We can dismiss personal property and intellectual property from consideration because both of those items are determined by the economic system; they do not define the economic system but are defined by it. So basically we are talking about real property. Land and the resources within the land. We can also include improvements made to the land, such as a factory and equipment permanently installed within it. The means of production, thus, are the land, resources and improvements thereto.

There are essentially two theories about the ownership of property, now that we have defined it. First, is the theory that rejects the idea that property, nature, can be owned by individuals. The second obviously accepts the idea that property can be owned by individuals. That's it, folks. Nothing more complicated than that. And they cannot be reconciled with each other. There is no combination of the two. You cannot accept the idea of private ownership of property and reject the idea at the same time.

The theory accepting private ownership is obviously capitalism. The other theory is basically ever other economic model ever created. For simplicity's sake, we can divide the theory rejecting private ownership into two camps. The first would be those who believe nature cannot be owned and is available to all; this would be communism. The second would be those who believe that the government owns nature on behalf of the . . . whatever (whatever being the separation in the remaining economic models; generally some type of aristocracy); this would be socialism.

Socialism is the predominate economic system for most of mankind's recorded history. Fascism, feudalism, you name it, are variations of socialism. Communism being the predominate economic system for much of mankind's unrecorded history.

That may be debatable because we never consciously created capitalism; it just sort of snuck up on us and we didn't even see it until Adam Smith pointed it out to us. It arose from feudalism, when monarchs started giving land to subordinates. At some point, that gift of the monarch became less of a noble's "duty" and more of a noble's "right." When the nobility further began giving land away to commoners, the concept of private ownership became entrenched.
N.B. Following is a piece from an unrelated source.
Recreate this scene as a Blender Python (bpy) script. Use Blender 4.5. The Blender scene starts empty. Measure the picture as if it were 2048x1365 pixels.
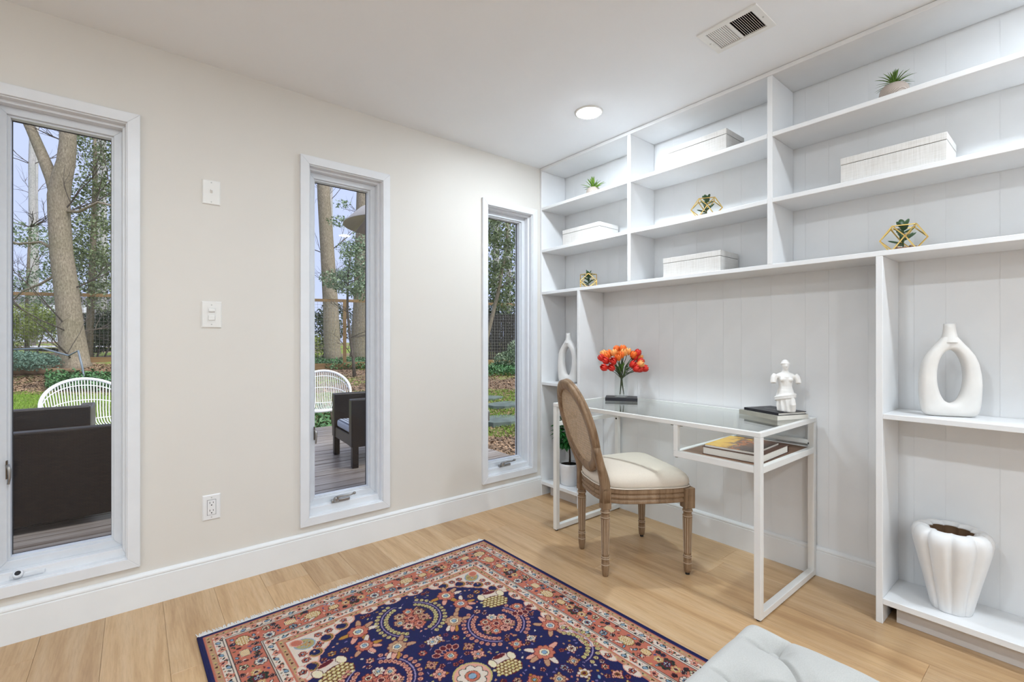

We have pretty much done away with any valid concept of socialism or communism and they are relatively useless terms to be casting about in a capitalist society. At best we have concepts of capitalism that may resemble some loose concept of socialism or communism in a general sense. But they are based on an entirely different view of the world and cannot be mixed with capitalism.

1 comment:

David said...

I think defining it with logic misses the point. Let communism = Obama. Clearly Joe the Plumber is correct, and highly qualified to report on the Middle East.